For Collazo’s family, the burial finally put an end to a quarter century of anguish. But it has not healed all the wounds.

“As soon as I read the reports from over there, I knew he was dead,” said Rafael Collazo, 72, Larry’s father, a retired airline employee and World War II Merchant Marine veteran. “I told my wife, ‘He’s gone,’ but she wouldn’t believe it. She kept praying that he’d come back alive.”

“If there’s even a glimmer of hope, you hold onto it,” Al Collazo said.

That Larry Collazo died in that particular war, a war denounced by many Americans, was especially difficult for the Collazo family.

“That was the dirtiest war we ever had,” Rafael Collazo said. “It was a no-win war. And you know how (Vietnam veterans) were treated when they come back. Nobody cared. Now they do, but back then they didn’t. . . . He died for nothing. All those boys died for nothing.”

“He wanted to go,” Collazo’s wife, Renee Anderson, 46, who remarried after his death, said after the burial service. “And I accepted it.

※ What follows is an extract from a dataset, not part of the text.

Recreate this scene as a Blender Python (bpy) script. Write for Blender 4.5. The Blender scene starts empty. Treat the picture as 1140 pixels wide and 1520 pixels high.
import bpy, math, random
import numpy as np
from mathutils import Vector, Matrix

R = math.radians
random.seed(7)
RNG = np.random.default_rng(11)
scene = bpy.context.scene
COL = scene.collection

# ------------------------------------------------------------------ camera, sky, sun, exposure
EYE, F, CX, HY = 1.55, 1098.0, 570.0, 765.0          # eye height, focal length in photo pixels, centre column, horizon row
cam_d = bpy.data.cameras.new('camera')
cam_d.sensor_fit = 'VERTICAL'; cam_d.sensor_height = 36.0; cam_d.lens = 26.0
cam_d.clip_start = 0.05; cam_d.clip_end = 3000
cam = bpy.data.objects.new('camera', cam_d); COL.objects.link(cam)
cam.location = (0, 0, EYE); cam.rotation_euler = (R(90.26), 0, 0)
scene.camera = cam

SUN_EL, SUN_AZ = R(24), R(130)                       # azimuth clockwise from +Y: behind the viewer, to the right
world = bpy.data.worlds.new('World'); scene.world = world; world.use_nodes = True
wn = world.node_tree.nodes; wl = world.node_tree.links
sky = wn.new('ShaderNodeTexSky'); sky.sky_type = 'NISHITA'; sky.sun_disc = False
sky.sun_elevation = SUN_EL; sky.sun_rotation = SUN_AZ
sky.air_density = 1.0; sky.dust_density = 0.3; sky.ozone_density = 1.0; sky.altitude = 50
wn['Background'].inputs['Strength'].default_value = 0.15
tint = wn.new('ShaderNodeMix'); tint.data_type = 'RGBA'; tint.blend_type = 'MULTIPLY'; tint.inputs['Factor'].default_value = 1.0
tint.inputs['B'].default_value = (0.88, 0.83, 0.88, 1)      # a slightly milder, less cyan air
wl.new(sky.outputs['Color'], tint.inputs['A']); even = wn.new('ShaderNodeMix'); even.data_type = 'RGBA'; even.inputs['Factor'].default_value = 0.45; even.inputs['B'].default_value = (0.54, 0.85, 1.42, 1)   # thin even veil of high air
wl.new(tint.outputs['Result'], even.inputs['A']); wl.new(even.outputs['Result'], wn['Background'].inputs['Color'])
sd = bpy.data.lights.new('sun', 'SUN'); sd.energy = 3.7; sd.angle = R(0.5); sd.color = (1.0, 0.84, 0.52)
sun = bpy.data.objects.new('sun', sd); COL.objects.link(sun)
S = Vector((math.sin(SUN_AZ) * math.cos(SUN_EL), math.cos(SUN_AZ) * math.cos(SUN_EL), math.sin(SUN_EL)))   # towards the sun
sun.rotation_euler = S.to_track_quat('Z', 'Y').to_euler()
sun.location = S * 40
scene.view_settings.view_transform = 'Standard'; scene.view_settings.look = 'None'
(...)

I didn’t approve of all that anti-war stuff, but I was bitter that he died.”

Advertisement

Collazo’s daughter, Michelle Olson, 25, who was born after his death, was too young to remember the bitterness of the Vietnam era.

“We studied (the Vietnam War) in school,” she said, before the burial service as she tended to Collazo’s grandson, 1-year-old Timothy. “I think the way a lot of people disrespected the vets was a crime. I just hope that people have learned something.”